Getting a wee bit too philosophical? The inhabitants of the British Isles have had millenia of interaction with their environment, to modify it, to cultivate it, to recultivate it, to 'tame' and then mimic what was considered nature. Naturalists abound here - birdwatchers control the small reserves and woodlands that pepper the countryside. Pastoral characteristics of the countryside are accepted as natural, as being part of a common resource to ramble. It seems to me that the definitions of nature and agriculture have gotten intertwined, not from either a more enlightened or perverse perspective of natural, but rather out of necessity due to land scarcity and a long history of land cultivation and pasture.* Despite knowing that North American human habitation dates back at least 14,000 years, large animal extinctions were attributed primarily to humans at that time, and considerable associated landscape change has occurred, we still hold this conception of nature as distant and separate from us.

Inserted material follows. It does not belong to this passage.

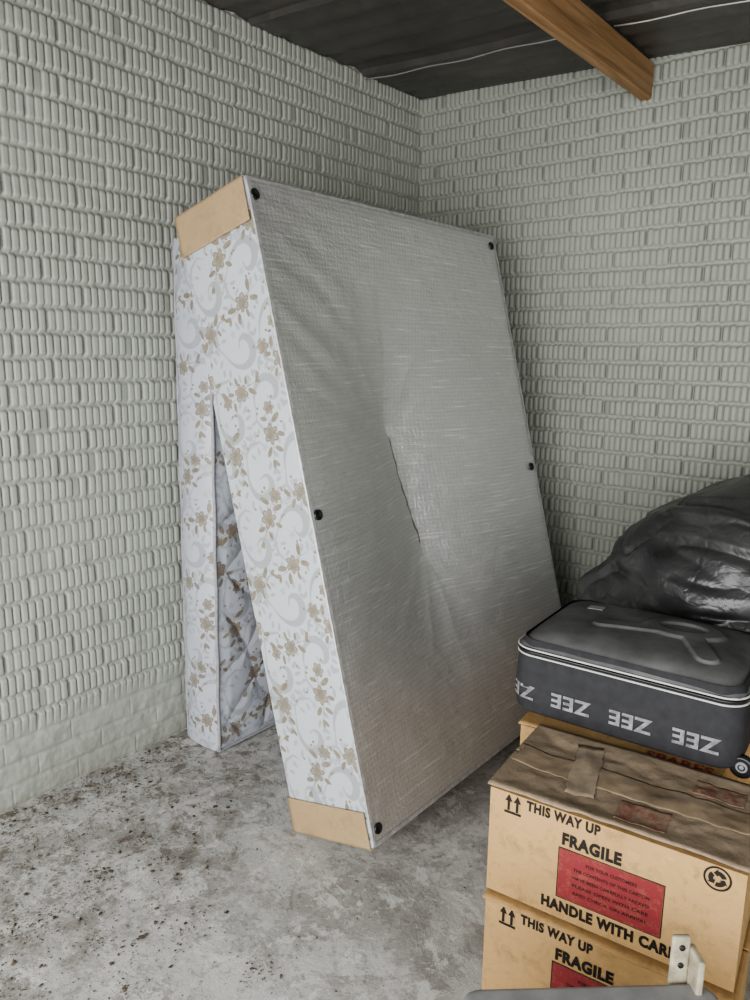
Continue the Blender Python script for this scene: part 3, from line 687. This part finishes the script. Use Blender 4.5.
# ------------------------------------------------------------ refuse sack
def bag():
    nu,nv_=420,240; Uu,Vv=np.meshgrid(np.linspace(0,2*np.pi,nu),np.linspace(0,np.pi,nv_),indexing='ij')
    dx=np.cos(Uu)*np.sin(Vv);dy=np.sin(Uu)*np.sin(Vv);dz=np.cos(Vv)
    n1=vn3(dx*1.6+3,dy*1.6,dz*1.6,1)-.5; n2=vn3(dx*3.2+7,dy*3.2,dz*3.2,2)-.5
    rid=np.abs(vn3(dx*2.0+4*n1,dy*2.6,dz*3.2,3)-.5); rid2=np.abs(vn3(dx*4.2+3*n2,dy*4.2,dz*5,4)-.5)
    r=1+.20*n1+.16*n2-.42*np.clip(.10-rid,0,.10)-.26*np.clip(.07-rid2,0,.07)
    sx=np.sign(dx)*np.abs(dx)**.9
    x=.59*sx*r; y=.36*dy*r; z=.345*dz*r
    z=z-.165*np.clip(-sx,0,1)**1.5
    lo=-.235; z=np.where(z<lo,lo+.02*(z-lo),z)
    V=np.stack([x,y,z-lo],-1)
    V=V-np.array([0,0,V[...,2].min()])
    o=obj('refuse_sack',fastmesh('refuse_sack',V,gridF(nu,nv_,True),None,True),M_BAG,label='bulging shiny black polythene refuse sack resting behind the suitcase',category='bin bag')
    o.location=(1.80,-.56,.512)
bag()

# ------------------------------------------------------------ grey case with cream bracket
gc=empty('plastic_carry_case',(1.815,-2.262,0),math.radians(42),label='grey plastic carry case with a cream bracket, beside the boxes',category='case')
def rbox(w,d,h,r=.02,n=5,rt=.02):
    V=[];Fc=[]
    levels=[(rt*(1-math.cos(math.pi/2*i/n)),rt*(1-math.sin(math.pi/2*i/n))) for i in range(n+1)]
    full=levels+[(h-z,ins) for z,ins in levels[::-1]]
    path=[]
    for (cx,cy,a0) in ((r,r,math.pi),(w-r,r,1.5*math.pi),(w-r,d-r,0),(r,d-r,.5*math.pi)):
        for i in range(n+1): a=a0+.5*math.pi*i/n; path.append((cx+r*math.cos(a),cy+r*math.sin(a)))
    m=len(path)
    for z,ins in full:
        for (x,y) in path: V.append((w/2+(x-w/2)*(1-2*ins/w),d/2+(y-d/2)*(1-2*ins/d),z))
    for k in range(len(full)-1):
        for i in range(m): a=k*m+i;b=k*m+(i+1)%m; Fc.append((a,b,b+m,a+m))
    Fc.append(tuple(range(m))[::-1]); Fc.append(tuple((len(full)-1)*m+i for i in range(m)))
    return np.array(V),Fc
CH=.408
V,Fc=rbox(.43,.18,CH,.03,6,.012); obj('case_shell',fastmesh('case_shell',V,Fc,None,True),M_GREY,gc)
V,Fc=rbox(.436,.186,.010,.03,6,.004); V=V+np.array([-.003,-.003,CH-.032]); obj('rim',fastmesh('rim',V,Fc,None,True),M_PLUG,gc)
V,Fc=rbox(.032,.010,.099,.005,4,.004); V=V+np.array([.360,.182,CH-.015]); obj('bracket',fastmesh('bracket',V,Fc,None,True),M_CREAM,gc,label='cream metal bracket')
V,Fc=rbox(.012,.045,.077,.004,4,.004); V=V+np.array([.391,.150,CH-.015]); obj('bracket_flange',fastmesh('bracket_flange',V,Fc,None,True),M_CREAM,gc)
for z in (.03,.064):
    V,Fc=wheel(.376,.181,CH+z,.005,.005); obj('bolt',fastmesh('bolt',V,Fc,None,True),M_PLUG,gc)

# ------------------------------------------------------------ debris
def debris():
    V=[];Fc=[]
    cl=[(random.gauss(.42,.32),random.gauss(-2.2,.25),random.uniform(.02,.10)) for _ in range(90)]
    for i in range(5200):
        if i<3500: c_=random.choice(cl); x=random.gauss(c_[0],c_[2]); y=random.gauss(c_[1],c_[2])
        elif i<4000: x=random.uniform(.03,1.4); y=random.uniform(-2.8,-1.3)
        else: x=abs(random.gauss(.02,.07))+.02; y=random.uniform(-2.8,-1.53)
        if x<.015 or x>1.45 or y>-1.25 or (x<.3 and y>-1.53) or (x>.7 and y>-1.65 and x<1.1): continue
        s=random.choice([.001,.0015,.002,.002,.003,.003,.004,.008 if i%3==0 else .002]); a0=random.uniform(0,6.28); el=random.uniform(.3,.9); k=random.randint(4,6); b=len(V); ro_=random.uniform(0,3.14); cr_,sr_=math.cos(ro_),math.sin(ro_)
        for j in range(k):
            a=a0+2*math.pi*j/k; rr=s*random.uniform(.6,1.2); px,py=rr*math.cos(a),rr*el*math.sin(a)
            V.append((x+px*cr_-py*sr_,y+px*sr_+py*cr_,.0005+random.uniform(0,s*.4)))
        V.append((x,y,.001+s*.4)); 
        for j in range(k): Fc.append((b+j,b+(j+1)%k,b+k))
    obj('floor_debris',fastmesh('floor_debris',V,Fc),M_DEB,kind='stuff',label='scattered dry leaf crumbs and grit on the concrete',category='debris')
debris()

# ------------------------------------------------------------ light
w=bpy.data.worlds.new('sky'); scene.world=w; w.use_nodes=True; nt=w.node_tree; bg=nt.nodes['Background']
bg.inputs[0].default_value=(.95,.98,1,1); bg.inputs[1].default_value=1.6
ld=bpy.data.lights.new('daylight','AREA'); ld.shape='RECTANGLE'; ld.size=5.0; ld.size_y=1.9; ld.energy=205; ld.color=(.995,.995,.98)
lo=bpy.data.objects.new('daylight',ld); link(lo); lo.location=(2.6,-4.15,1.08); lo.rotation_euler=(math.radians(90),0,0)
try: scene.view_settings.look='AgX - Medium High Contrast'
except Exception: pass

So getting back to my initial interest in this topic, I wonder how the relative proximities to what is considered nature influences our relationship to what the land produces. Though the proportion of large farm holdings is pretty comparable (around 20% of farms are over 250 acres/100hectares) in both the US and UK, size may not always be the best indicator of character, nor of how people connect their food to the environment. In the US, are we doing ourselves any favours by sequestering so-called nature in large reserves, removing people from a daily (or at least somewhat more frequent) interaction with a non-concrete environment? But in the UK, is there a misconstrual of the concept of 'nature', a conflation of a heavily managed pastoral landscape (which produces our food and other services) with something 'natural'? It's a hard nut to crack - determining where the manmade ends and the nature begins. But even more difficult is deciding if it even matters.

Decidedly more muddled than when I began, I humbly welcome any comments, thoughts, and ideas.

* Since my UK wanderings are still limited, I should note that I don't know the extent of ruralness in the country. However, considering I do live within an hour of London, and it is only a hop, skip, and a jump (or a ten minute run) to "countryside", the lines seem pretty blurred between nature and human inhabited landscapes.